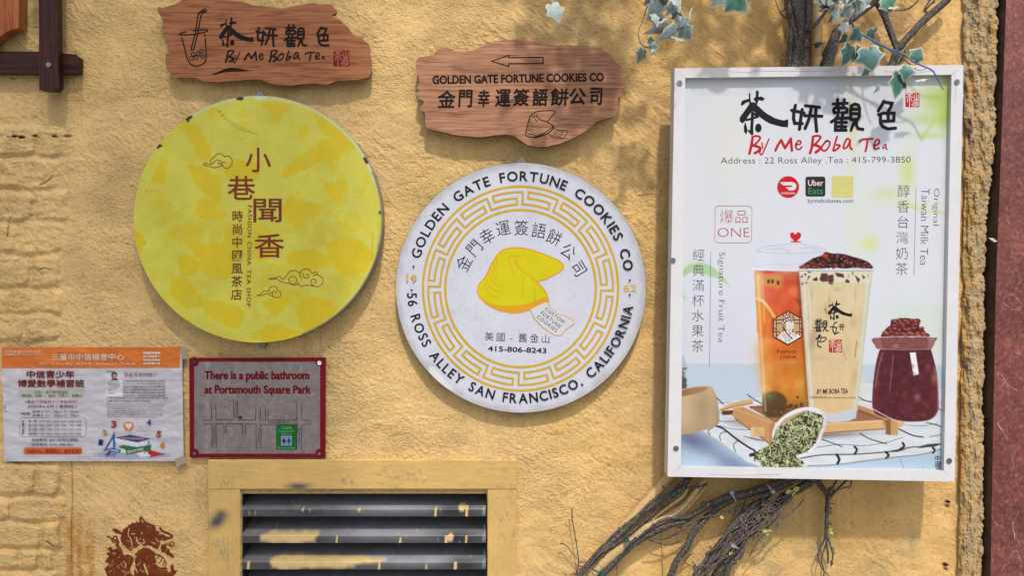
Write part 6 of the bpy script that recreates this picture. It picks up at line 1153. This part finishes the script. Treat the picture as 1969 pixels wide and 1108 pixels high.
for sd, (p, r) in enumerate((((gA((1650, 70), (1540, 100), (1400, 112), (1330, 135))), [2, 2.2, 2.4, 3]), (gA((1480, 10), (1380, 50), (1300, 95), (1270, 140)), [2.2, 2.4, 2.6, 3]), (gB((720, 240), (560, 330), (300, 420), (120, 450), (0, 510)) + gA((1380, 580), (1200, 680), (1150, 690), (980, 705)), [2.4, 2.4, 2.4, 2, 2.2, 2.4, 2.2, 1.8, 1.4]), (gB((860, 240), (720, 390), (560, 560), (400, 720), (250, 1000)), [3, 3, 3, 2.6, 2.4]),
                              (gB((430, 960), (340, 1040), (245, 1100)), [1.2, 1.4, 1.2]), (gB((215, 1015), (120, 1030), (60, 1060), (30, 1120)), [1, 1.2, 1.4, 1.2]), (gB((50, 980), (20, 1010), (40, 1060), (90, 1100)), [1.6, 1.8, 1.8, 1.6]))): stem(cv, 'stem', p, r, .045, sd=30 + sd)
for i, p in enumerate((gA((115, 345), (122, 480), (150, 640), (182, 850), (192, 940), (165, 1108), (150, 1180)), gA((-20, 745), (30, 750), (90, 810), (200, 940), (250, 952), (300, 955)), gA((1000, 710), (1200, 760), (1340, 722), (1400, 745)), gA((1310, 545), (1380, 590), (1455, 665)), gA((1340, 560), (1460, 450), (1560, 380)), gA((610, 980), (632, 1040), (615, 1108)), gA((1490, 850), (1400, 920), (1420, 975), (1500, 1005)), gB((10, 950), (60, 1040), (40, 1108)), gB((560, 410), (600, 260), (640, 200)), gB((100, 310), (130, 270), (190, 280)), gB((850, 490), (870, 560), (875, 640)), gB((860, 480), (930, 420), (980, 350)), gB((730, 600), (760, 640), (740, 670)), gB((700, 640), (705, 715)))):
    stem(cv, 'twig', p, [1.1, .9, .8] if len(p) < 5 else [1.2, 1.0, .9], .024, sd=50 + i, n=6, rough=.15)
r_ = random.Random(64)
for i in range(15):                                   # thin dry stems woven over the thick ones
    t0 = r_.uniform(0, .5); o_ = r_.gauss(0, 13); p = []
    for q in range(7):
        t = min(1.15, t0 + q * .11); p.append((1535 - 175 * t + o_ + r_.gauss(0, 5), 935 + 170 * t + r_.gauss(0, 4) + o_ * .4))
    mb = MB(); mb.vine(p, [1.0, 1.3, 1.6, 1.5, 1.2, 1.1, .9], r_.uniform(.048, .062), 6, (.3,) * 3, .15, i, 5); mb.build('twig', M_twig, cv, smooth=True)
r_ = random.Random(63)
for i in range(60):
    t = r_.random(); bx, by = (1290 - 190 * t, 950 + 165 * t) if i % 2 else (1500 - 150 * t + r_.gauss(0, 25), 935 + 170 * t); a = r_.choice([.4, 2.2, 3.2, -1.2]) + r_.gauss(0, .5); p = []
    for k in range(5): p.append((bx, by)); bx += 5.5 * math.cos(a); by += 5.5 * math.sin(a); a += r_.gauss(0, .6)
    mb = MB(); mb.vine(p, [.8, .7, .4], r_.uniform(.018, .04), 5, (.3,) * 3, .1, i, 3); mb.build('twig', M_bark, cv, smooth=True)
mb = MB(); r_ = random.Random(31)                      # nest of wiry rootlets on the thick stems
for i in range(46):
    t = r_.random(); bx, by = 960 - 420 * t + r_.gauss(0, 40), 270 + 380 * t + r_.gauss(0, 45); L = r_.uniform(50, 130); a = r_.gauss(2.2, .7); p = []
    for k in range(6): p.append((bx, by)); bx += L / 5 * math.cos(a); by += L / 5 * math.sin(a); a += r_.gauss(0, .75)
    mb.vine(gB(*p), [.9, 1.2, .8] if r_.random() < .7 else [1.4, 1.7, 1.1], r_.uniform(.050, .064), 5, (.3,) * 3, .1, i, 4)
for i in range(9):
    x, y = 790 + r_.uniform(0, 170), 270 + r_.uniform(0, 120); q = r_.uniform(25, 50)
    mb.vine(gB(*[(x + q * math.cos(t + i), y + q * .7 * math.sin(t + i)) for t in np.linspace(0, 5, 8)]), [1.0, 1.3, 1.0], r_.uniform(.056, .066), 5, (.3,) * 3, .1, i, 3)
mb.build('rootlets', mat_bark('pale_rootlet', (0.05, 0.035, 0.03), (0.16, 0.12, 0.10), (0.36, 0.30, 0.27)), cv, smooth=True)
# upper trunks that go behind the poster
for i, (p, r) in enumerate(((gC((335, -60), (345, 60), (362, 150), (352, 290), (315, 420), (300, 560)), [13, 12, 11, 12, 14, 14]), (gC((425, -60), (424, 60), (415, 200), (398, 330), (395, 465), (400, 560)), [8, 8, 8, 9, 10, 10]), (gC((262, -60), (272, 60), (300, 180), (292, 330), (282, 470), (270, 560)), [4, 4.5, 4.5, 5, 6, 6]), (gC((380, -60), (385, 100), (370, 300), (350, 480), (340, 560)), [6, 6, 7, 8, 8]),
                          (gC((930, -30), (900, 10), (790, 100), (650, 200), (592, 330), (555, 480), (530, 580)), [6.5, 7, 7, 9, 12, 14.5, 15]), (gC((900, -20), (960, 90), (1010, 220), (1058, 345), (1040, 420), (1010, 500), (990, 580)), [7, 7.5, 7, 7, 8.5, 10, 10]), (gC((1440, -40), (1410, 5), (1270, 130), (1150, 250), (1095, 315), (1066, 350)), [7.5, 7.5, 8, 7.5, 8.5, 8])), 0):
    stem(cv, 'trunk', p, r, .034 if i != 2 else .046, sd=80 + i, n=12, rough=.16)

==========

-- WHAT THE TASK ASKS --
Repeat the listing verbatim. Skip the pictures.

-- RESULT OF THIS TASK --
Write part 6 of the bpy script that recreates this picture. It picks up at line 1153. This part finishes the script. Treat the picture as 1969 pixels wide and 1108 pixels high.
for sd, (p, r) in enumerate((((gA((1650, 70), (1540, 100), (1400, 112), (1330, 135))), [2, 2.2, 2.4, 3]), (gA((1480, 10), (1380, 50), (1300, 95), (1270, 140)), [2.2, 2.4, 2.6, 3]), (gB((720, 240), (560, 330), (300, 420), (120, 450), (0, 510)) + gA((1380, 580), (1200, 680), (1150, 690), (980, 705)), [2.4, 2.4, 2.4, 2, 2.2, 2.4, 2.2, 1.8, 1.4]), (gB((860, 240), (720, 390), (560, 560), (400, 720), (250, 1000)), [3, 3, 3, 2.6, 2.4]),
                              (gB((430, 960), (340, 1040), (245, 1100)), [1.2, 1.4, 1.2]), (gB((215, 1015), (120, 1030), (60, 1060), (30, 1120)), [1, 1.2, 1.4, 1.2]), (gB((50, 980), (20, 1010), (40, 1060), (90, 1100)), [1.6, 1.8, 1.8, 1.6]))): stem(cv, 'stem', p, r, .045, sd=30 + sd)
for i, p in enumerate((gA((115, 345), (122, 480), (150, 640), (182, 850), (192, 940), (165, 1108), (150, 1180)), gA((-20, 745), (30, 750), (90, 810), (200, 940), (250, 952), (300, 955)), gA((1000, 710), (1200, 760), (1340, 722), (1400, 745)), gA((1310, 545), (1380, 590), (1455, 665)), gA((1340, 560), (1460, 450), (1560, 380)), gA((610, 980), (632, 1040), (615, 1108)), gA((1490, 850), (1400, 920), (1420, 975), (1500, 1005)), gB((10, 950), (60, 1040), (40, 1108)), gB((560, 410), (600, 260), (640, 200)), gB((100, 310), (130, 270), (190, 280)), gB((850, 490), (870, 560), (875, 640)), gB((860, 480), (930, 420), (980, 350)), gB((730, 600), (760, 640), (740, 670)), gB((700, 640), (705, 715)))):
    stem(cv, 'twig', p, [1.1, .9, .8] if len(p) < 5 else [1.2, 1.0, .9], .024, sd=50 + i, n=6, rough=.15)
r_ = random.Random(64)
for i in range(15):                                   # thin dry stems woven over the thick ones
    t0 = r_.uniform(0, .5); o_ = r_.gauss(0, 13); p = []
    for q in range(7):
        t = min(1.15, t0 + q * .11); p.append((1535 - 175 * t + o_ + r_.gauss(0, 5), 935 + 170 * t + r_.gauss(0, 4) + o_ * .4))
    mb = MB(); mb.vine(p, [1.0, 1.3, 1.6, 1.5, 1.2, 1.1, .9], r_.uniform(.048, .062), 6, (.3,) * 3, .15, i, 5); mb.build('twig', M_twig, cv, smooth=True)
r_ = random.Random(63)
for i in range(60):
    t = r_.random(); bx, by = (1290 - 190 * t, 950 + 165 * t) if i % 2 else (1500 - 150 * t + r_.gauss(0, 25), 935 + 170 * t); a = r_.choice([.4, 2.2, 3.2, -1.2]) + r_.gauss(0, .5); p = []
    for k in range(5): p.append((bx, by)); bx += 5.5 * math.cos(a); by += 5.5 * math.sin(a); a += r_.gauss(0, .6)
    mb = MB(); mb.vine(p, [.8, .7, .4], r_.uniform(.018, .04), 5, (.3,) * 3, .1, i, 3); mb.build('twig', M_bark, cv, smooth=True)
mb = MB(); r_ = random.Random(31)                      # nest of wiry rootlets on the thick stems
for i in range(46):
    t = r_.random(); bx, by = 960 - 420 * t + r_.gauss(0, 40), 270 + 380 * t + r_.gauss(0, 45); L = r_.uniform(50, 130); a = r_.gauss(2.2, .7); p = []
    for k in range(6): p.append((bx, by)); bx += L / 5 * math.cos(a); by += L / 5 * math.sin(a); a += r_.gauss(0, .75)
    mb.vine(gB(*p), [.9, 1.2, .8] if r_.random() < .7 else [1.4, 1.7, 1.1], r_.uniform(.050, .064), 5, (.3,) * 3, .1, i, 4)
for i in range(9):
    x, y = 790 + r_.uniform(0, 170), 270 + r_.uniform(0, 120); q = r_.uniform(25, 50)
    mb.vine(gB(*[(x + q * math.cos(t + i), y + q * .7 * math.sin(t + i)) for t in np.linspace(0, 5, 8)]), [1.0, 1.3, 1.0], r_.uniform(.056, .066), 5, (.3,) * 3, .1, i, 3)
mb.build('rootlets', mat_bark('pale_rootlet', (0.05, 0.035, 0.03), (0.16, 0.12, 0.10), (0.36, 0.30, 0.27)), cv, smooth=True)
# upper trunks that go behind the poster
for i, (p, r) in enumerate(((gC((335, -60), (345, 60), (362, 150), (352, 290), (315, 420), (300, 560)), [13, 12, 11, 12, 14, 14]), (gC((425, -60), (424, 60), (415, 200), (398, 330), (395, 465), (400, 560)), [8, 8, 8, 9, 10, 10]), (gC((262, -60), (272, 60), (300, 180), (292, 330), (282, 470), (270, 560)), [4, 4.5, 4.5, 5, 6, 6]), (gC((380, -60), (385, 100), (370, 300), (350, 480), (340, 560)), [6, 6, 7, 8, 8]),
                          (gC((930, -30), (900, 10), (790, 100), (650, 200), (592, 330), (555, 480), (530, 580)), [6.5, 7, 7, 9, 12, 14.5, 15]), (gC((900, -20), (960, 90), (1010, 220), (1058, 345), (1040, 420), (1010, 500), (990, 580)), [7, 7.5, 7, 7, 8.5, 10, 10]), (gC((1440, -40), (1410, 5), (1270, 130), (1150, 250), (1095, 315), (1066, 350)), [7.5, 7.5, 8, 7.5, 8.5, 8])), 0):
    stem(cv, 'trunk', p, r, .034 if i != 2 else .046, sd=80 + i, n=12, rough=.16)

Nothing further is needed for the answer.